Engage in social change

There are many opportunities to support efforts addressing various causes. Almost anything you can think of has a base of support rallying around it—animals, food insecurities, community culture, or broader social issues. Choose a cause you care deeply about and determine your capacity for helping. Would you like to focus on education, general mentorship, children, animal welfare, conservation, disaster relief, mental health? Are you able to be involved with onsite projects, or do you prefer to help from home with administrative tasks or outreach? Or perhaps due to distance or limited time and resources, it makes sense for you to get involved with “micro-volunteering” through activities like signing petitions, or forwarding educational information via email. Most causes appreciate support in whatever form it comes, so consider what you’re comfortable offering and get started.

Go the extra mile

Maybe you’re already involved in activities or acts of service, but you have the time, energy, and desire to ramp things up a bit. If that’s the case, go the extra mile! For example, if you already make monthly calls for a cause or to a family member, add an extra call sometime within the next month. If someone else is usually the one who reaches out to you, try being proactive by being the one to do the dialing every once in a while. It’s just about giving a little extra where you can, whenever you can.

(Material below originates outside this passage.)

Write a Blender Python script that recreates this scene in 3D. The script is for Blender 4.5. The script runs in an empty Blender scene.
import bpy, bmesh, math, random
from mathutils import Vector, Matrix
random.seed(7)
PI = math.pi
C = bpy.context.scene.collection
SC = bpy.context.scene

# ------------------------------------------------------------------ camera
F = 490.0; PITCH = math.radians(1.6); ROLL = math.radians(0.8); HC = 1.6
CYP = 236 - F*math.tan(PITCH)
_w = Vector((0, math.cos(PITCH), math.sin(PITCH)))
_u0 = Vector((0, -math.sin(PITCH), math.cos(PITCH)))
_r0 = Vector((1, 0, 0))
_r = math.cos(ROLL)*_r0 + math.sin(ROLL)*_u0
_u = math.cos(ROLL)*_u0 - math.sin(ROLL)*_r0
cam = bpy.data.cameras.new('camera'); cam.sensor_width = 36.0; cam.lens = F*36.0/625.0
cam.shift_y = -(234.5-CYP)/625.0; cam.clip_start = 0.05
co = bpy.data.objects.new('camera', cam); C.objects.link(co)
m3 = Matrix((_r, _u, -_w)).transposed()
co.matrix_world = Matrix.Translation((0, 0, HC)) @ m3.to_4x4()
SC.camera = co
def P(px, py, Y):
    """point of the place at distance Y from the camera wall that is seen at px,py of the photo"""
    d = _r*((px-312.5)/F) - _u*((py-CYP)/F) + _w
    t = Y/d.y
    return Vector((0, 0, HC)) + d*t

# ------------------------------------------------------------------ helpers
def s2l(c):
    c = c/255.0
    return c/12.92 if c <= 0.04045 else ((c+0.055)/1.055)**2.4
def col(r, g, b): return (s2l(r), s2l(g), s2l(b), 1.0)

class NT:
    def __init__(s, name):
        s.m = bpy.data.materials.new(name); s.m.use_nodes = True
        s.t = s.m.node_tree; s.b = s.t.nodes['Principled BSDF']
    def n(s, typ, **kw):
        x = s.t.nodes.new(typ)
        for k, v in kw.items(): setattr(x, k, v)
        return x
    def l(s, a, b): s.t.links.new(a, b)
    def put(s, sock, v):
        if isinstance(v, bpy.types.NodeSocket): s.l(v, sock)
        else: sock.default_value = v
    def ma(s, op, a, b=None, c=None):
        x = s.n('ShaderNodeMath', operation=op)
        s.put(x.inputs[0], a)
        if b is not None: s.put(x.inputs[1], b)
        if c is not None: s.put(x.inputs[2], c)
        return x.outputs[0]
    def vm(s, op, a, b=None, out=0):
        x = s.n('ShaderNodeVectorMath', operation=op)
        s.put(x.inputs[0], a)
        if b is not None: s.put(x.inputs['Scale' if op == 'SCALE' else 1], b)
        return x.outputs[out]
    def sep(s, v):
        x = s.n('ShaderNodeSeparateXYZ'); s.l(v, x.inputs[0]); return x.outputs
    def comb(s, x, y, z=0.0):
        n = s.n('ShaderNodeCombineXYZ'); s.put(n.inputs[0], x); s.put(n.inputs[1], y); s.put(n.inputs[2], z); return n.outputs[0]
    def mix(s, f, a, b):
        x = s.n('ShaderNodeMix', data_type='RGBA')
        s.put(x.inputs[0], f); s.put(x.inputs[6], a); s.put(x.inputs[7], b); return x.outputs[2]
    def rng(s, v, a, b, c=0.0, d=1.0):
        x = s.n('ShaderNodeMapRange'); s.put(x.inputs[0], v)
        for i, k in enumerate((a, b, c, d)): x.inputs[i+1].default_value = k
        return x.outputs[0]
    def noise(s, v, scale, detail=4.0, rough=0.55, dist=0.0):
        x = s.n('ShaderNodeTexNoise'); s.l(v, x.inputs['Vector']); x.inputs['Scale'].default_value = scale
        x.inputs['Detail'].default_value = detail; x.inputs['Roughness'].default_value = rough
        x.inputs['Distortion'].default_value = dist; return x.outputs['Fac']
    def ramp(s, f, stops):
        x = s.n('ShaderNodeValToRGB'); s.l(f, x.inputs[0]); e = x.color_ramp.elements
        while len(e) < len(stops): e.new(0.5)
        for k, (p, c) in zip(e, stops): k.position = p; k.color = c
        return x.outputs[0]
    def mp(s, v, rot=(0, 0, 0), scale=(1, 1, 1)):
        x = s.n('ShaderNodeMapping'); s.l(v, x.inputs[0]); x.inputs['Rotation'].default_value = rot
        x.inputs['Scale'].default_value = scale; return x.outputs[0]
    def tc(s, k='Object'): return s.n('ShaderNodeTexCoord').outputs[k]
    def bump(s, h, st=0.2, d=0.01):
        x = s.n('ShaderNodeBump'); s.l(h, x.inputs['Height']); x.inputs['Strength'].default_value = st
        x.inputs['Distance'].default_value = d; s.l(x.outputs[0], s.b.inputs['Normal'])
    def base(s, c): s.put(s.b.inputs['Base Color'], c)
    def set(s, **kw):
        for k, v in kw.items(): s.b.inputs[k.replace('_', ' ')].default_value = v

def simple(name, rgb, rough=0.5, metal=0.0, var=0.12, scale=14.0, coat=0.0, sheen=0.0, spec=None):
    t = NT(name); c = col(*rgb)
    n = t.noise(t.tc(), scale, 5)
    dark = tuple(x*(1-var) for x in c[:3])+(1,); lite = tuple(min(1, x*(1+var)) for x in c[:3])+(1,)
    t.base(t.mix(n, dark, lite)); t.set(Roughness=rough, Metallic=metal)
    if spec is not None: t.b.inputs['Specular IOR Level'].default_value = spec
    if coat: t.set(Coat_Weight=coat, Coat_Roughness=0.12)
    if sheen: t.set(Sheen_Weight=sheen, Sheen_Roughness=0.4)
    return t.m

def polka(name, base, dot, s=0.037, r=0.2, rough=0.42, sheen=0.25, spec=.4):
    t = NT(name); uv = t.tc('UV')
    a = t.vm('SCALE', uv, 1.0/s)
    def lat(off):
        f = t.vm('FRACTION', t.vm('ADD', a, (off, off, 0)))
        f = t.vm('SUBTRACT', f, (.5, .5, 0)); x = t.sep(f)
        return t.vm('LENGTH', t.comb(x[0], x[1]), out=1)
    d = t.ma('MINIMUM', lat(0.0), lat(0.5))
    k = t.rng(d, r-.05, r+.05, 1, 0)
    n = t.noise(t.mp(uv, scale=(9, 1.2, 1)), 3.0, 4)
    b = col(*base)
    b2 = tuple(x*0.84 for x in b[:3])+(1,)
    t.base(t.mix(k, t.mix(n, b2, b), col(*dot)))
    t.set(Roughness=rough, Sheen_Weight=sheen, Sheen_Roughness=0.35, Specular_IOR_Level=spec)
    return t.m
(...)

Extending ourselves to others allows us to get out of our own heads for some time, and put our situations into perspective. Building community and getting involved by supporting someone else can decrease your own experience of loneliness. If you’re in a position of being able to give more, do what you can. When you begin to broaden how you think about and engage in giving—even through a simple (and free) act of kindness—it can inspire others to pay it forward. The result is a stronger community of care, and more meaningful connections to strangers and loved ones alike.